● **AIM**:
Beginning with the first line of the data below, reproduce every line unchanged, ending with the line that holds "suno.rotation_euler = sd.to_track_quat('Z', 'Y').to_euler();".

● **GIVEN MATERIAL**:
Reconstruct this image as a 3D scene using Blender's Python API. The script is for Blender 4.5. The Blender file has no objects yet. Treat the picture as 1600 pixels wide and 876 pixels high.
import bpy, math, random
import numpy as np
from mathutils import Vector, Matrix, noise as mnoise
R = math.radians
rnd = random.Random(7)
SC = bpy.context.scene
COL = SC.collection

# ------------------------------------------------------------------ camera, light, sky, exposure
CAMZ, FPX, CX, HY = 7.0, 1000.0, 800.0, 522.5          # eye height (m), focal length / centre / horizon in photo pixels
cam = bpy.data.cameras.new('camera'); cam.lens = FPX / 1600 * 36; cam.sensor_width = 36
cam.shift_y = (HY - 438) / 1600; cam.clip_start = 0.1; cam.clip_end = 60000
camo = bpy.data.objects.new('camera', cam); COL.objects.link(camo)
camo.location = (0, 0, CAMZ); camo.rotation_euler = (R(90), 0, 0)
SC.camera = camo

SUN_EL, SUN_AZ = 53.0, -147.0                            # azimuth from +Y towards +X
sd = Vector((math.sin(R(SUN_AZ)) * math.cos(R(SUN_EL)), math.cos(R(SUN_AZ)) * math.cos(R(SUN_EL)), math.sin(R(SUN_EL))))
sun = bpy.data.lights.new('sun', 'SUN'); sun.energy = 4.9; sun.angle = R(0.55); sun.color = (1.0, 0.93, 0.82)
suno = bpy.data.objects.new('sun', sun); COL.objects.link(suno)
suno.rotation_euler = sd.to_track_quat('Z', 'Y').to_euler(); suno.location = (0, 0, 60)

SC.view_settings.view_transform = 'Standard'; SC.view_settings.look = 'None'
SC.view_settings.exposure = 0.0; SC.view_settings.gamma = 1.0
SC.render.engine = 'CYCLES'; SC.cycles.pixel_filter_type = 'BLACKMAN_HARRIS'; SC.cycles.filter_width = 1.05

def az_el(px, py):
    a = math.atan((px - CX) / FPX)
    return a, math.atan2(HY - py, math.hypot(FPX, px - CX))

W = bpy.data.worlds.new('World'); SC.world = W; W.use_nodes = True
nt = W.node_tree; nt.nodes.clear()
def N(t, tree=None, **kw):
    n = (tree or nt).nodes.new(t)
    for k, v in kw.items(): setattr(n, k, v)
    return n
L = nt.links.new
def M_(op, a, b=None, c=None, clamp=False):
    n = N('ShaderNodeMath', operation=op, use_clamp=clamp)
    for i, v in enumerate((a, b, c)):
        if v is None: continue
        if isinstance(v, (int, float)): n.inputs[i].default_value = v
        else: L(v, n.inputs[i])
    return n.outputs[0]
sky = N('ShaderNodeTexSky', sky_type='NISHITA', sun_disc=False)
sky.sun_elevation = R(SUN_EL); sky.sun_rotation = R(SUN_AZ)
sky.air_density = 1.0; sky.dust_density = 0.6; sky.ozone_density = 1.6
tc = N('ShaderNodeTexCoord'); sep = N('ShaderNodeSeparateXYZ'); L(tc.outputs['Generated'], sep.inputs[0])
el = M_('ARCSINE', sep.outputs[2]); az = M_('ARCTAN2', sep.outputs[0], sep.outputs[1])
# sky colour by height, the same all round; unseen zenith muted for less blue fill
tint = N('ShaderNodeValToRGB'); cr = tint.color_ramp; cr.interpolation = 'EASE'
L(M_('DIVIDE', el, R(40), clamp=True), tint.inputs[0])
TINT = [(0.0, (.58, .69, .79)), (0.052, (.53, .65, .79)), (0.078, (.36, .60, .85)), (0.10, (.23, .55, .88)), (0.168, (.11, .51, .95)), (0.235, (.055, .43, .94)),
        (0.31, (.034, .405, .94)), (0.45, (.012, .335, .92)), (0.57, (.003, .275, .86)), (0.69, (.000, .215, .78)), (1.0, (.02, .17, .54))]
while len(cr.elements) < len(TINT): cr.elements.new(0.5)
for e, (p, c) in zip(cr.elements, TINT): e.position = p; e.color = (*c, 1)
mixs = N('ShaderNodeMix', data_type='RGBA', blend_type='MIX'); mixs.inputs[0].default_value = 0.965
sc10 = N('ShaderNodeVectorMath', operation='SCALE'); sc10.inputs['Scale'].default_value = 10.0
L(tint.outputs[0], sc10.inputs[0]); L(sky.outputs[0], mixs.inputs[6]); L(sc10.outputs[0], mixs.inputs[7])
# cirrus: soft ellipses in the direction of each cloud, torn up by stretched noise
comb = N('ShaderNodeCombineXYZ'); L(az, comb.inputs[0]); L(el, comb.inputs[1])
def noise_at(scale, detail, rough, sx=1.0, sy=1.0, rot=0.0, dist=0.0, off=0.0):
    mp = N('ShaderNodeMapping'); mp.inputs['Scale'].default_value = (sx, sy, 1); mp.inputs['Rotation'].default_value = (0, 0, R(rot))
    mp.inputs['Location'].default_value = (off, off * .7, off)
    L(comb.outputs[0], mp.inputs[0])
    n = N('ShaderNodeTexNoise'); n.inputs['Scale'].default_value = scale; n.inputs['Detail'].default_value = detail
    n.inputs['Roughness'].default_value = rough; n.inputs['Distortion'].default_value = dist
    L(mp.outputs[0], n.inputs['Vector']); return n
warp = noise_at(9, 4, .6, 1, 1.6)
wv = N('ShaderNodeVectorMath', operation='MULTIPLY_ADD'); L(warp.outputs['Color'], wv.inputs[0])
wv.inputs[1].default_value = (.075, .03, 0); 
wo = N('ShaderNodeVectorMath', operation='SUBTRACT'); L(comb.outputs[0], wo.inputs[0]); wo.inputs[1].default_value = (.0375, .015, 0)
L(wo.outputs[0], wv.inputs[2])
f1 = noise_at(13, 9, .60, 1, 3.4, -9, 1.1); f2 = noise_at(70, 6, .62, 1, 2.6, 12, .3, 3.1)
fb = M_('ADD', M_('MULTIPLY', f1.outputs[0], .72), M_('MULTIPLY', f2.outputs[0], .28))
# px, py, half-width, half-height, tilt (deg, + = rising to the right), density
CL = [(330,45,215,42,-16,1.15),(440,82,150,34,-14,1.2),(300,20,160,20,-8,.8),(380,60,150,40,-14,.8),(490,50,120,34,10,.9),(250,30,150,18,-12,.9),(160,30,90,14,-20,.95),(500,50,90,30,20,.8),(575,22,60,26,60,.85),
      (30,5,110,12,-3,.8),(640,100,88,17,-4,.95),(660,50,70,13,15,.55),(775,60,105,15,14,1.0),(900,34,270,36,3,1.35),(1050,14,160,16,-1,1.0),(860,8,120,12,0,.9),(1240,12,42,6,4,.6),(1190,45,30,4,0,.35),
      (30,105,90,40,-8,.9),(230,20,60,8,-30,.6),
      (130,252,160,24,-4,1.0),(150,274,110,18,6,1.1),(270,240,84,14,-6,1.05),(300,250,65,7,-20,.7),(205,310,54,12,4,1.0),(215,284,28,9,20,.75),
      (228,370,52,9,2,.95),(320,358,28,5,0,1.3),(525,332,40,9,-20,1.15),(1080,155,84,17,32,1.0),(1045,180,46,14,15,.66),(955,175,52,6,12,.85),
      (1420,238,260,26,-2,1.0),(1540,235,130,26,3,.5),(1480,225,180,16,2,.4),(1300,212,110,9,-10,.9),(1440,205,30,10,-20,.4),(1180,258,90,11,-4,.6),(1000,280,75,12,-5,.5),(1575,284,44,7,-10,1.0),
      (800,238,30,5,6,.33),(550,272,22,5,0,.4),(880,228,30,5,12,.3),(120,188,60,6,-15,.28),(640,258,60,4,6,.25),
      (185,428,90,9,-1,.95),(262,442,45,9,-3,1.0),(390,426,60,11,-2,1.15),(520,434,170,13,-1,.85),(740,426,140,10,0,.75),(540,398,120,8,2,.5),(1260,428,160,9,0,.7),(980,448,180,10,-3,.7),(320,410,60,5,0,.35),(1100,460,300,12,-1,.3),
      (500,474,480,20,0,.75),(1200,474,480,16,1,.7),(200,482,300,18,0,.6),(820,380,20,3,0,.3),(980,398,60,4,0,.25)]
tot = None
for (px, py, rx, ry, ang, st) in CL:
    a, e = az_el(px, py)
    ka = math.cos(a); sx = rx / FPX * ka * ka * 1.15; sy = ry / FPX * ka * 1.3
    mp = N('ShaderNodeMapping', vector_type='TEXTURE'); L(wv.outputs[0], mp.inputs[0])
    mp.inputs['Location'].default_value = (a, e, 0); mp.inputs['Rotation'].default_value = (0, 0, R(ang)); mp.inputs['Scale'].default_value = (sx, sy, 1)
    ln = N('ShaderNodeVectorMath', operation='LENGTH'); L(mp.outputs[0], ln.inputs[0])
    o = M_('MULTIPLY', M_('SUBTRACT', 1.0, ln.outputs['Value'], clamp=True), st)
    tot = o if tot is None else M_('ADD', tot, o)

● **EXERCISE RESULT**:
Reconstruct this image as a 3D scene using Blender's Python API. The script is for Blender 4.5. The Blender file has no objects yet. Treat the picture as 1600 pixels wide and 876 pixels high.
import bpy, math, random
import numpy as np
from mathutils import Vector, Matrix, noise as mnoise
R = math.radians
rnd = random.Random(7)
SC = bpy.context.scene
COL = SC.collection

# ------------------------------------------------------------------ camera, light, sky, exposure
CAMZ, FPX, CX, HY = 7.0, 1000.0, 800.0, 522.5          # eye height (m), focal length / centre / horizon in photo pixels
cam = bpy.data.cameras.new('camera'); cam.lens = FPX / 1600 * 36; cam.sensor_width = 36
cam.shift_y = (HY - 438) / 1600; cam.clip_start = 0.1; cam.clip_end = 60000
camo = bpy.data.objects.new('camera', cam); COL.objects.link(camo)
camo.location = (0, 0, CAMZ); camo.rotation_euler = (R(90), 0, 0)
SC.camera = camo

SUN_EL, SUN_AZ = 53.0, -147.0                            # azimuth from +Y towards +X
sd = Vector((math.sin(R(SUN_AZ)) * math.cos(R(SUN_EL)), math.cos(R(SUN_AZ)) * math.cos(R(SUN_EL)), math.sin(R(SUN_EL))))
sun = bpy.data.lights.new('sun', 'SUN'); sun.energy = 4.9; sun.angle = R(0.55); sun.color = (1.0, 0.93, 0.82)
suno = bpy.data.objects.new('sun', sun); COL.objects.link(suno)
suno.rotation_euler = sd.to_track_quat('Z', 'Y').to_euler(); suno.location = (0, 0, 60)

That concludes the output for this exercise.